Читаем Из воспоминаний консула (Князь Алексей Церетелев; Н.П. Игнатьев) полностью

В этом споре он случайно был на моей стороне; – но случился и другой еще спор, в котором он сначала не принимал участия и внезапно прекратил его, вмешавшись видимо противу меня, но вместе с тем так, что и противнику моему показал косвенно, как бы нужно было «ставить вопрос». – Речь шла о тогдашних распрях на Афоне между греческими и русскими монахами за права на Афонский Св.

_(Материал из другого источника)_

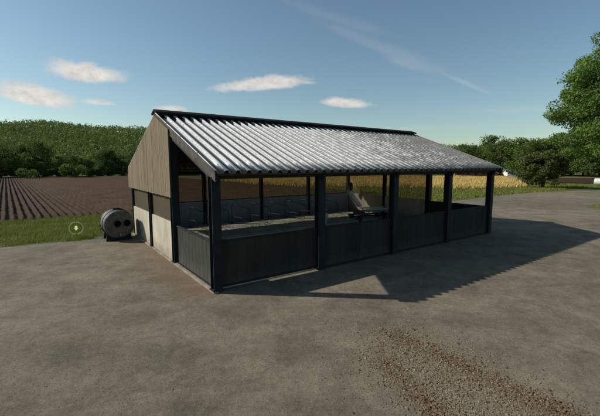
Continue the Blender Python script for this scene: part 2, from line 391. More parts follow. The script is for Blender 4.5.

Пантелеймона монастырь, обыкновенно называемый Руссик. – Я – всем сердцем преданный духовникам Руссика О. Иерониму и Макарию, обязанный им донельзя, почти влюбленный в них духовно, как влюбляются женщины в своих «directeurs de conscience»[3], – не мог ни на минуту забыть, что и для пользы Церкви, и для будущего России – нам в Церковных делах на Востоке надо быть прежде всего в тесном союзе с греками и что греко-русский союз на почве (преимущественно, если не исключительно) Церковной есть самая несокрушимая в мире сила, ибо последствия такого Церковного единения неисчислимы, и ветви от этих вековых корней часто незаметной, но необъятной и несокрушимой сетью покрывают всю историческую жизнь Христианского Востока от Новой Земли и Камчатки до берегов Нила, Вислы и Дуная…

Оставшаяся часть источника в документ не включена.